(Living)

Scientists Say They’ve Nailed The Best Age To Get Married

by Erin Bunch

Get excited, women of a certain age—you’ve missed your chance for happily wedded bliss! According to an algorithm outlined in a very sexy-sounding book called Algorithms to Live By: The Computer Science of Human Decisions, we make the best decisions after we’ve screened out 37% of our options. The well-meaning authors of this algorithm put our “looking for love age” at 18-40, which means that age 26 is at the 37% mark. From this, they’ve concluded that 26 is the best age at which to get hitched, because you will have vetted your options, but not too thoroughly.
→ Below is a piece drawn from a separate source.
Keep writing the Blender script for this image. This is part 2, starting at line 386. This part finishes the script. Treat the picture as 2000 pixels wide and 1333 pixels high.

So, we kinda see how this could make sense. Our friends who got married at 26 barely vetted any options, so they don’t know how much better they could have done had they not married their college sweethearts. Ignorance is bliss! We’re kidding, but only slightly. To be honest, at 26 we were partying every night of the week, eating Pirate’s Booty for dinner on a regular basis and living with once beloved roommates and besties with whom we’d sooner die than converse these days. We drank too much, yo-yo dieted always, bemoaned bad jobs and empty bank accounts and dated guys who were were wildly inappropriate if framed as potential husbands. To be entirely honest, some of us are still living like this well past the age of 26—yikes! The truth is, we know women who took the plunge in their mid-twenties who are more mature and evolved than any 45-year-old, and we know 30-somethings who maybe should never make such a heavy commitment. There may be data to back up this 37% percent theory, but that doesn’t mean you should pay all that much attention to it. Every relationship is like a beautiful, complicated snowflake, and only the two people within them can know when it’s right to take that next step. Besides, the (male) authors of this study says that after the age of 26 you may lack quality options, whereas we’d argue that all things get better with age, including us.